Drinks giant Diageo is assembling an international team of specialists to “lead it to the edge of digital,” and push forward its global marketing capabilities across the 180 countries it advertises in.

In the past few months alone, the group behind Guinness, Baileys, Smirnoff and other household names has posted around 10 ads seeking marketers to work within or in partnership with its new Digital Centre for Excellence.

At present, the roles advertised are focused in the UK and APAC, but previous listings have indicated openings in the US for a head of digital tech innovation. Other current vacancies include: marketing technology partner, global digital tech director and social insights manager.

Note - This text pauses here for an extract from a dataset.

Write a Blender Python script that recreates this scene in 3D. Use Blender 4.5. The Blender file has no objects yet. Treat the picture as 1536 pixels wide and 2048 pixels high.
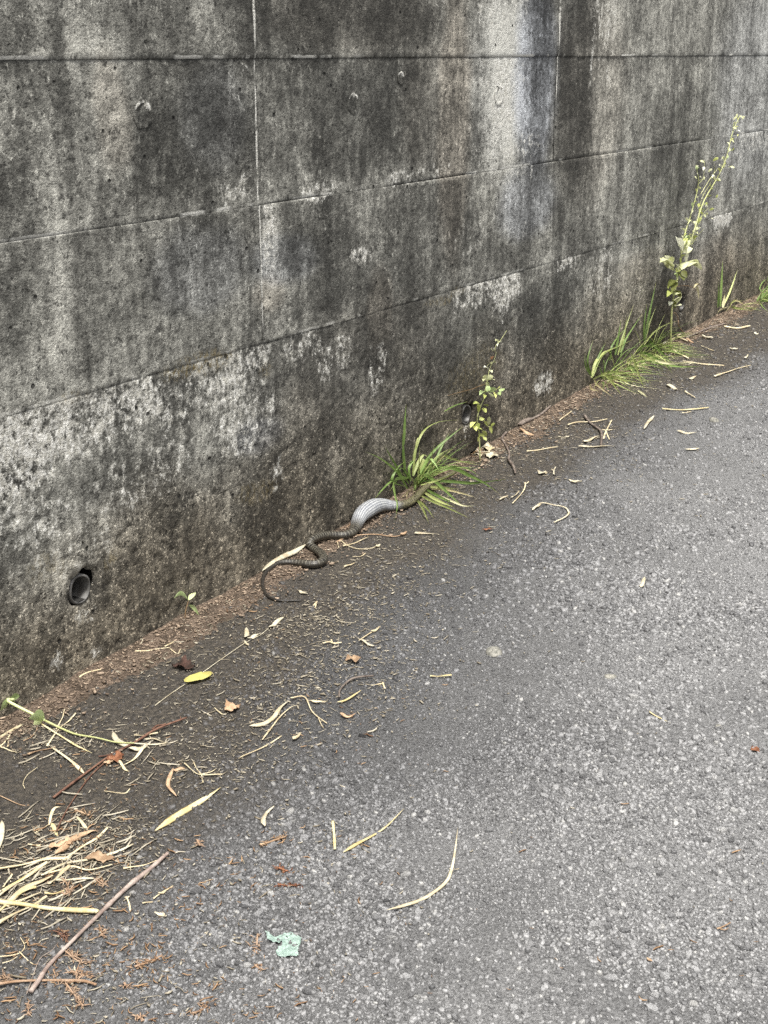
import bpy, math, random
import numpy as np
from mathutils import Vector

random.seed(7)
RNG = np.random.default_rng(11)
S = bpy.context.scene
COL = S.collection

# ------------------------------------------------------------------ camera
CAM_D, CAM_Z, PITCH, YAW, FPX = 1.8419, 1.2502, 0.3143, 1.0202, 2829.3
cam = bpy.data.cameras.new('camera')
cam.sensor_fit = 'VERTICAL'
cam.sensor_height = 36.0
cam.lens = 36.0 * FPX / 2048.0
cam.clip_start = 0.05
cam.clip_end = 900.0
camo = bpy.data.objects.new('camera', cam)
COL.objects.link(camo)
camo.location = (0, -CAM_D, CAM_Z)
camo.rotation_euler = (math.pi / 2 - PITCH, 0, -YAW)
S.camera = camo

# ------------------------------------------------------------------ sky, sun, exposure
SUN_DIR = Vector((-0.30, -0.27, 1.0)).normalized()      # towards the sun: high, raking down the wall face, a little to the left
elev = math.asin(SUN_DIR.z)
world = bpy.data.worlds.new('World')
S.world = world
world.use_nodes = True
wn = world.node_tree
wn.nodes.clear()
sky = wn.nodes.new('ShaderNodeTexSky')
sky.sky_type = 'NISHITA'
sky.sun_disc = False
sky.sun_elevation = elev
sky.sun_rotation = math.atan2(SUN_DIR.x, SUN_DIR.y) % (2 * math.pi)
sky.air_density = 1.0
sky.dust_density = 8.0
sky.ozone_density = 0.3
bg = wn.nodes.new('ShaderNodeBackground')
bg.inputs['Strength'].default_value = 0.10
wo = wn.nodes.new('ShaderNodeOutputWorld')
# thin bright overcast: the blue is mostly washed out of the sky
bw = wn.nodes.new('ShaderNodeRGBToBW')
mx = wn.nodes.new('ShaderNodeMix'); mx.data_type = 'RGBA'
mx.inputs[0].default_value = 0.8
wn.links.new(sky.outputs[0], bw.inputs[0])
wn.links.new(sky.outputs[0], mx.inputs[6])
wn.links.new(bw.outputs[0], mx.inputs[7])
wn.links.new(mx.outputs[2], bg.inputs[0])
wn.links.new(bg.outputs[0], wo.inputs[0])
sun = bpy.data.lights.new('sun', 'SUN')
sun.energy = 2.2
sun.angle = math.radians(8)
sun.color = (1.0, 0.965, 0.90)
suno = bpy.data.objects.new('sun', sun)
COL.objects.link(suno)
suno.location = (-2, 3, 9)
suno.rotation_euler = SUN_DIR.to_track_quat('Z', 'Y').to_euler()
S.view_settings.view_transform = 'Standard'
S.view_settings.look = 'None'
S.view_settings.gamma = 1.0
S.view_settings.exposure = 1.0
S.view_settings.use_curve_mapping = False
S.render.film_transparent = False
S.cycles.use_denoising = False

# ------------------------------------------------------------------ numeric helpers
_T = np.random.default_rng(3).random((256, 256))


def vnoise(x, y):
    xi = np.floor(x).astype(int); yi = np.floor(y).astype(int)
    fx = x - xi; fy = y - yi
    fx = fx * fx * (3 - 2 * fx); fy = fy * fy * (3 - 2 * fy)
    a = _T[xi % 256, yi % 256]; b = _T[(xi + 1) % 256, yi % 256]
    c = _T[xi % 256, (yi + 1) % 256]; d = _T[(xi + 1) % 256, (yi + 1) % 256]
    return (a * (1 - fx) + b * fx) * (1 - fy) + (c * (1 - fx) + d * fx) * fy


def fbm(x, y, o=4, seed=0.0):
    x = np.asarray(x, float) + seed * 17.31; y = np.asarray(y, float) + seed * 9.77
    r = 0.0; amp = 0.5; tot = 0.0
    for _ in range(o):
        r = r + amp * vnoise(x, y); tot += amp
        x = x * 2.03 + 5.1; y = y * 2.03 + 3.7; amp *= 0.5
    return r / tot


def sst(a, b, x):
    t = np.clip((np.asarray(x, float) - a) / (b - a), 0, 1)
    return t * t * (3 - 2 * t)


# ------------------------------------------------------------------ where a point of the place lies (ray from the camera to ground, wall or depth)
_sp, _cp, _sy, _cy = math.sin(PITCH), math.cos(PITCH), math.sin(YAW), math.cos(YAW)
FW = np.array([_cp * _sy, _cp * _cy, -_sp])
UP = np.array([_sp * _sy, _sp * _cy, _cp])
RT = np.array([_cy, -_sy, 0.0])
C0 = np.array([0.0, -CAM_D, CAM_Z])


def ray(px, py):
    return FW + RT * ((px - 768) / FPX) - UP * ((py - 1024) / FPX)


def slope(x):
    x = np.asarray(x, float)
    m = 5.6 - np.log1p(np.exp(-(x - 5.6) * 3.0)) / 3.0 * 0 - np.maximum(0, 0)
    k = 0.35
    sm = -k * np.log(np.exp(-np.clip(x, -60, 60) / k) + np.exp(-5.7 / k))
    return 0.041 * np.maximum(sm, -3.0)


def hump(x, y):
    d = -np.asarray(y, float)
    n = fbm(np.asarray(x) * 6, d * 6 + 3, 3, 2)
    return 0.020 * (n - 0.15) * np.exp(-np.maximum(d, 0) / 0.05)


def gz(x, y):
    return slope(x) + hump(x, y)


def G(px, py, h=0.0):
    """point of the ground (h above it) seen there"""
    d = ray(px, py)
    z = 0.1
    for _ in range(12):
        t = (z + h - C0[2]) / d[2]
        p = C0 + d * t
        z = float(gz(p[0], min(p[1], 0.0)))
    p[1] = min(p[1], -0.004)
    return p


def W(px, py, off=0.0):
    """point of the plane standing off metres in front of the wall face"""
    d = ray(px, py)
    return C0 + d * ((-off - C0[1]) / d[1])


def Dp(px, py, depth):
    return C0 + ray(px, py) * depth


def depth_of(p):
    return float((np.asarray(p) - C0) @ FW)


def pxm(p):
    return FPX / depth_of(p)


def smooth_path(P, n=8):
    P = [np.asarray(p, float) for p in P]
    if len(P) == 2:
        return [P[0] + (P[1] - P[0]) * t for t in np.linspace(0, 1, n + 1)]
    Q = [2 * P[0] - P[1]] + P + [2 * P[-1] - P[-2]]
    out = []
    for i in range(1, len(Q) - 2):
        a, b, c, d = Q[i - 1], Q[i], Q[i + 1], Q[i + 2]
        for k in range(n):
            t = k / n
            out.append(0.5 * (2 * b + (c - a) * t + (2 * a - 5 * b + 4 * c - d) * t * t + (3 * b - a - 3 * c + d) * t ** 3))
    out.append(P[-1])
    return out


# ------------------------------------------------------------------ mesh helpers
def add_attr(me, name, vals):
    a = me.attributes.new(name, 'FLOAT', 'POINT')
    a.data.foreach_set('value', np.asarray(vals, dtype=np.float32).ravel())


def mesh(name, V, F, mat=None, smooth=False, attrs=None):
    V = np.asarray(V, dtype=np.float32)
    me = bpy.data.meshes.new(name)
    if isinstance(F, np.ndarray):
        n, k = F.shape
        me.vertices.add(len(V)); me.vertices.foreach_set('co', V.ravel())
        me.loops.add(n * k); me.loops.foreach_set('vertex_index', F.astype(np.int32).ravel())
        me.polygons.add(n)
        me.polygons.foreach_set('loop_start', np.arange(0, n * k, k, dtype=np.int32))
        me.polygons.foreach_set('loop_total', np.full(n, k, dtype=np.int32))
        me.update(calc_edges=True)
    else:
        me.from_pydata(V.tolist(), [], F)
        me.update()
    if smooth:
        me.polygons.foreach_set('use_smooth', np.ones(len(me.polygons), dtype=bool))
    if attrs:
        for k_, v_ in attrs.items():
            add_attr(me, k_, v_)
    if mat:
        me.materials.append(mat)
    return me


def link(name, me, parent=None, loc=None):
    o = bpy.data.objects.new(name, me)
    COL.objects.link(o)
    if loc is not None:
        o.location = loc
    if parent:
        o.parent = parent
    return o


def root(name, loc, label, cat, group=None):
    o = bpy.data.objects.new(name, None)
    COL.objects.link(o)
    o.location = loc
    o.empty_display_size = 0.02
    return tag(o, label, cat, group)


def tag(o, label, cat, group=None):
    o['label'] = label; o['category'] = cat
    if group:
        o['group'] = group
    return o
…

From the openings posted so far, it appears the digital powerhouse will focus on innovation and data. The global digital tech director will head up a specific digital technology unit, while in South East Asia a regional media manager will be tasked with working with local markets and agencies "to craft and activate solid media ecosystems" for the brand. In London, the social insights manager will leverage value from social data, as well as managing how insight is delivered from social listening.

The drinks behemoth has been quietly building up its digital taskforce over the past nine months. Last summer, it promoted Isabel Massey from head of media and futures for Europe to global digital director with a remit to lead the marketing arm the Digital Centre of Excellence. Just a few weeks later it tapped former iProspect executive Ben Sutherland as chief digital officer, then Nestle’s digital exec Gawain Owen was wooed into serving as its first programmatic head of media. Ex-Mondelez and Carat digital partner Jerry Daykin was next to jump ship, and was named as head of digital media partnerships.

"With an audacious ambition, the Digital Centre of Excellence has been created to lead Diageo to the edge of digital and push forward our global marketing capabilities across 180 countries and 29 category-leading brands," reads the blurb on the job descriptions.

A call for digital experts comes amid a more concerted push for the medium from the Irish-based firm across its portfolio in a bid to attract a younger, and more wide-ranging, audience.

In March, Diageo notably appointed R/GA as Guinness' first digital agency of record with a brief to focus on online talkability, social reach and mentions. Some marketers have anticipated that a move towards social storytelling could help the 258 year-old brand broaden its appeal – but the need to do that isn't a challenge faced by the Irish stout alone.

During the company's 2016 earnings update in January, chief executive Ivan Menezes said that for the Smirnoff brand, a focus on recruiting millennials through activations centered around dance music helped stablise the vodka's performance.

"There is more work to do however in recruiting and re-recruiting multicultural consumers as well as the Gen-X and baby boomer consumers, who are core to the consumer base," he said at the time. To do this, Menezes said that on top of raising brand awareness, the group would use "targeted innovations" to promote the drink.

More recently, reports surfaced that Johnnie Walker was in early discussions with agencies about a mysterious digital project which Diageo said would have no bearing on Anomaly's status as the whisky brand's lead agency partner.

Menzes has told investors that in North America, the businesses' largest and most profitable marketing, digital spend will be up fivefold in 2017 as it continues its focus on the recruitment of millennial and multicultural consumers.

While there has been no official statement from Diageo on its new digital hub, the job postings hint that further digital evolution and a more refined approach is to be expected. A shift towards this follows on from the consolidation of its global roster of media agencies at the end of last year, which was orchestrated to deliver a "best in class" approach and incorporate its "data-driven" blueprint.